**Brief**: Show all lines of the listing that hold the word "parts".
** START Data listing **
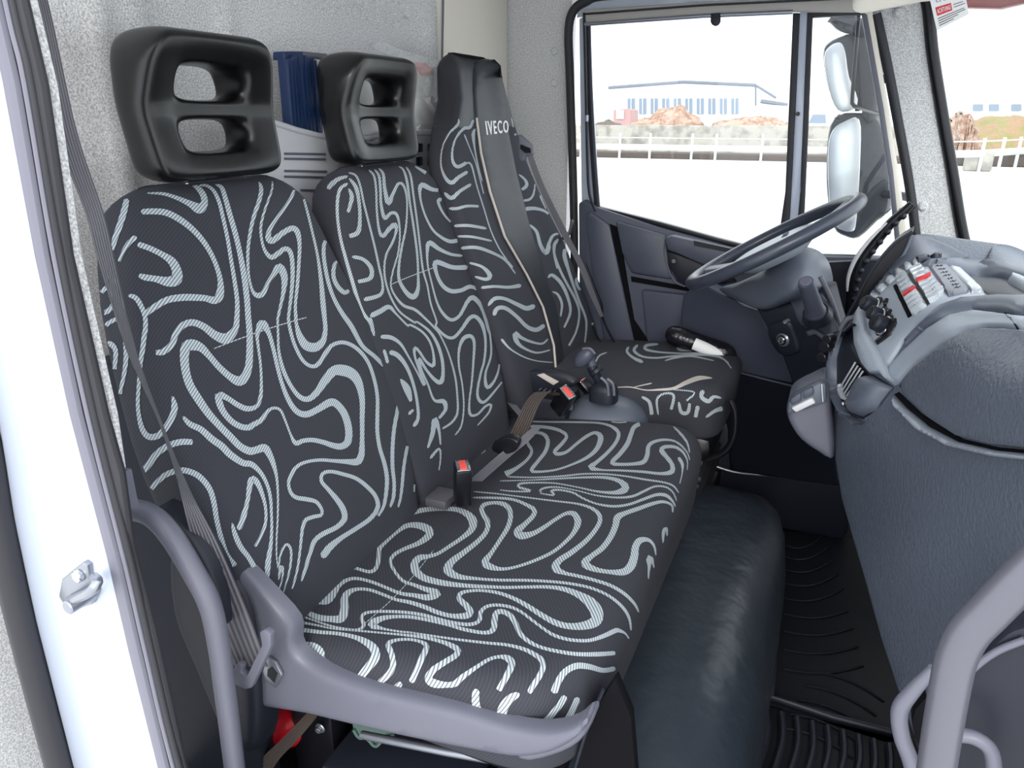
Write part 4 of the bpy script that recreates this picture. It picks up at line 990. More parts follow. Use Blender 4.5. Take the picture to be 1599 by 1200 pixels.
# ---- buckles
def buckle(root_loc, up, wdir, w, d, h, label, group=None, red_tilt=0.0):
    up = Vector(up).normalized(); wd = Vector(wdir); wd = (wd - up * wd.dot(up)).normalized(); dd = wd.cross(up)
    R = Matrix((wd, dd, up)).transposed()
    t = thing('belt_buckle', root_loc, label, 'belt buckle')
    c = Vector(root_loc) + up * h / 2
    box('housing', c, (w, d, h), BLACK, parent=t, bev=.005, rot=R)
    box('release_button', Vector(root_loc) + up * (h + .0005) + dd * 0, (w * .70, d * .42, .004), RED, parent=t, bev=.001, rot=R)['label'] = 'red release button'
    box('rim', Vector(root_loc) + up * (h - .001), (w * .86, d * .80, .003), CHROME, parent=t, bev=.001, rot=R)
    return t
P0 = PZ(722, 782, .545)
buckle(P0, (.06, -.05, 1), (.55, -.8, 0), .050, .034, .085, 'upright black buckle with red button on the bench between the two backrests')
g1 = thing('lap_belt', PZ(800, 690, .56), 'brown and grey lap belt folded across the far bench place', 'seat belt')
belt_strip('webbing', [(872, 618, 20, 1.70), (850, 612, 24, 1.66), (833, 628, 24, 1.60), (818, 660, 26, 1.50), (800, 700, 30, 1.42)], g1, BELTBR, W_=.047)
belt_strip('lower_strap', [(838, 668, 14, 1.44), (815, 690, 20, 1.40), (785, 714, 22, 1.36), (742, 752, 22, 1.25)], g1, BELT, W_=.047)
prism('tongue', [PY(x, y, 1.37) for x, y in smooth_poly([(772, 690), (790, 684), (808, 690), (806, 704), (786, 711), (768, 704)])], (0, .02, .004), BLACK, parent=g1, bev=.003)
belt_strip('upper_strap', [(778, 608, 12, 1.78), (800, 632, 12, 1.74), (815, 650, 10, 1.72)], g1, BELT, W_=.03)
box('anchor_cover', PZ(690, 778, .535), (.05, .06, .02), BELT, parent=g1, bev=.004)
P1 = PZ(872, 640, .555)
buckle(P1, (PY(893, 600, 1.69) - P1), (.75, -.35, -.25), .048, .032, .085, 'leaning black buckle with red button beside the gear lever')
P2 = PY(922, 612, 1.86)
buckle(P2, (PY(905, 592, 1.86) - P2), (.75, -.35, -.25), .036, .026, .04, 'small buckle half hidden behind the gear lever')
# ---- gear console
gc = thing('gear_console', (-.52, 1.86, 0), 'rounded grey gear console between bench and driver seat', 'console')
def dome(z0, z1, xc, yc, hx, hy):
    L = []
    for k in range(10):
        a = math.pi / 2 * k / 9; L.append((z0 + (z1 - z0) * math.sin(a), xc, yc, hx * (.25 + .75 * math.cos(a)), hy * (.25 + .75 * math.cos(a))))
    return [(0.0, xc, yc, hx, hy)] + L
v, f = section_loft(dome(.47, .565, -.52, 1.86, .12, .10), 48, 2.6); mesh_ob('dome', v, f, DASHS, parent=gc)
c0 = PZ(885, 628, .572); cyl('cap', c0 - Vector((0, 0, .02)), c0 + Vector((0, 0, .004)), .018, PLGREY, parent=gc)
box('console_tail', (-.76, 1.84, .30), (.30, .14, .54), PLDARK, parent=gc, bev=.02)
gb = MB()
for k in range(5):
    vv, ff = box_geo(PZ(845 + k * 7, 607 + k * 1.5, .585), (.004, .03, .003), .001); gb.add(vv, ff)
gb.build('vent_slots', PLGREY, parent=gc)
gl = thing('gear_lever', PY(943, 618, 1.80), 'grey gear lever knob rising from its black boot', 'gear lever')
bp_ = PY(943, 612, 1.80)
v, f = section_loft([(bp_.z - .025, bp_.x, bp_.y, .038, .032), (bp_.z + .005, bp_.x, bp_.y, .038, .032), (bp_.z + .02, bp_.x, bp_.y, .030, .028), (bp_.z + .03, bp_.x, bp_.y, .015, .015)], 28, 3); mesh_ob('boot', v, f, PLDARK, parent=gl)
for k in range(2):
    tube('boot_rib', [PY(x, y, 1.765) for x, y in ((938 + k * 10, 590 + k * 2), (948 + k * 9, 600), (950 + k * 9, 618))], .004, PLGREY, parent=gl)
v, f = tube_geo([PY(938, 600, 1.80), PY(930, 585, 1.79), PY(924, 572, 1.79)], [.012, .013, .014], smooth=4); mesh_ob('shaft', v, f, PLDARK, parent=gl)
v, f = cyl_geo(PY(933, 583, 1.79), PY(928, 576, 1.79), .020); mesh_ob('collar', v, f, PLDARK, parent=gl)
kb = MB()
vv, ff = tube_geo([PY(927, 577, 1.79), PY(923, 566, 1.79), PY(919, 556, 1.79), PY(916, 549, 1.79)], [.012, .012, .014, .010], seg=16, smooth=4); kb.add(vv, ff)
vv, ff = tube_geo([PY(900, 573, 1.78), PY(904, 568, 1.78), PY(911, 560, 1.78), PY(920, 552, 1.78), PY(927, 549, 1.78)], [.005, .015, .020, .017, .006], seg=20, smooth=5); kb.add(vv, ff)
kb.build('knob', PLBLUE, parent=gl)
tube('knob_ridge', [PY(910, 545, 1.77), PY(921, 545, 1.768), PY(929, 553, 1.77)], .0035, PLGREY, parent=gl, seg=8)
ar = thing('handbrake_unit', PY(835, 600, 1.80), 'dark handbrake housing with slotted plate beside the console', 'handbrake')
prism('housing', [PY(x, y, 1.80) for x, y in smooth_poly([(790, 590), (820, 580), (870, 584), (900, 600), (860, 612), (800, 612)])], (0, .06, -.01), PLDARK, parent=ar, bev=.008)
prism('blade', [PY(x, y, 1.795) for x, y in ((838, 586), (848, 584), (872, 597), (864, 602))], (0, .01, 0), PIPING, parent=ar, bev=.001)
# ---- driver belt
dbel = thing('driver_belt', PY(822, 230, 1.93), 'grey belt from the driver seat shoulder guide down to the door side', 'seat belt')
prism('guide', [PY(x, y, 1.92) for x, y in ((808, 210), (812, 211), (832, 228), (831, 242), (821, 243), (818, 252), (812, 252), (810, 247))], (0, .02, 0), PLGREY, parent=dbel, bev=.004)
prism('guide_slot', [PY(x, y, 1.915) for x, y in ((813, 226), (828, 232), (829, 239), (820, 239), (812, 232))], (0, .01, 0), BLACK, parent=dbel)
belt_strip('webbing', [(826, 238, 9, 1.94), (845, 290, 10, 2.02), (880, 362, 11, 2.14), (905, 410, 10, 2.20), (925, 460, 9, 2.25), (940, 495, 6, 2.28)], dbel, BELT)
tube('belt_stay', [PY(893, 345, 2.40), PY(890, 362, 2.3), PY(880, 372, 2.2)], .006, BLACK, parent=dbel)
for k, a in enumerate((((915, 410), (938, 470), (942, 500), (962, 540)), ((925, 510), (935, 530), (950, 545)))):
    tube('cable', [PY(x, y, 2.30) for x, y in a], .004, BLACK, parent=dbel, seg=6)
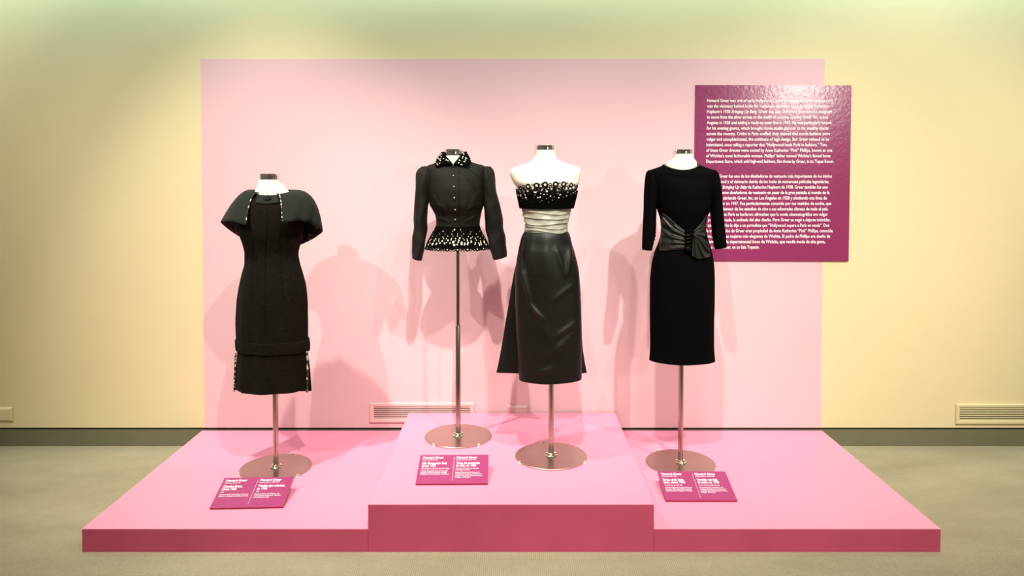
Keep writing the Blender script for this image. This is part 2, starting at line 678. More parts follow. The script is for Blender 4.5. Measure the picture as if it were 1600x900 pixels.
# ------------------------------------------------------------------ wall text panel
PTH = 0.008
tl, tr, br, bl = at(1086.2, 133, WY), at(1329.6, 133.5, WY), at(1325, 408, WY), at(1082.3, 407.5, WY)
pc = (tl + br) / 2
panel = thing('text_panel', (pc.x, WY, pc.z), 'large glossy plum text panel mounted on the wall at the right', 'sign')
yf = WY - PTH
V = [Vector((p.x, y, p.z)) for y in (yf, WY - 0.0009) for p in (tl, tr, br, bl)]
board = mesh('panel_board', V, [(0, 1, 2, 3), (7, 6, 5, 4), (0, 4, 5, 1), (1, 5, 6, 2), (2, 6, 7, 3), (3, 7, 4, 0)],
             M['vinyl'], panel, smooth=False)
EN = ['Howard Greer was one of early Hollywood’s most important costume designers and',
      'was the visionary behind looks for numerous legendary films, including Katharine',
      [('Hepburn’s 1938 ', 0), ('Bringing Up Baby', .25), ('. Greer was also one of the first costume designers', 0)],
      'to move from the silver screen to the world of couture, opening Greer, Inc. in Los',
      'Angeles in 1928 and adding a ready-to-wear line in 1947. He was particularly known',
      'for his evening gowns, which brought movie studio glamour to his wealthy clients',
      'across the country. Critics in Paris scoffed: they claimed that movie fashions were',
      'vulgar and unsophisticated, the antithesis of high design. But Greer refused to be',
      'intimidated, once telling a reporter that “Hollywood leads Paris in fashions.” Two',
      'of these Greer dresses were owned by Anne Katherine “Pink” Phillips, known as one',
      'of Wichita’s most fashionable women. Phillips’ father owned Wichita’s famed Innes',
      'Department Store, which sold high-end fashions, like those by Greer, in its Topaz Room.']
ENR = [1330, 1285, 1322, 1282, 1315, 1287, 1302, 1294, 1272, 1322, 1305, 1338]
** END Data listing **
**Solution for this problem**:
Write part 4 of the bpy script that recreates this picture. It picks up at line 990. More parts follow. Use Blender 4.5. Take the picture to be 1599 by 1200 pixels.
Keep writing the Blender script for this image. This is part 2, starting at line 678. More parts follow. The script is for Blender 4.5. Measure the picture as if it were 1600x900 pixels.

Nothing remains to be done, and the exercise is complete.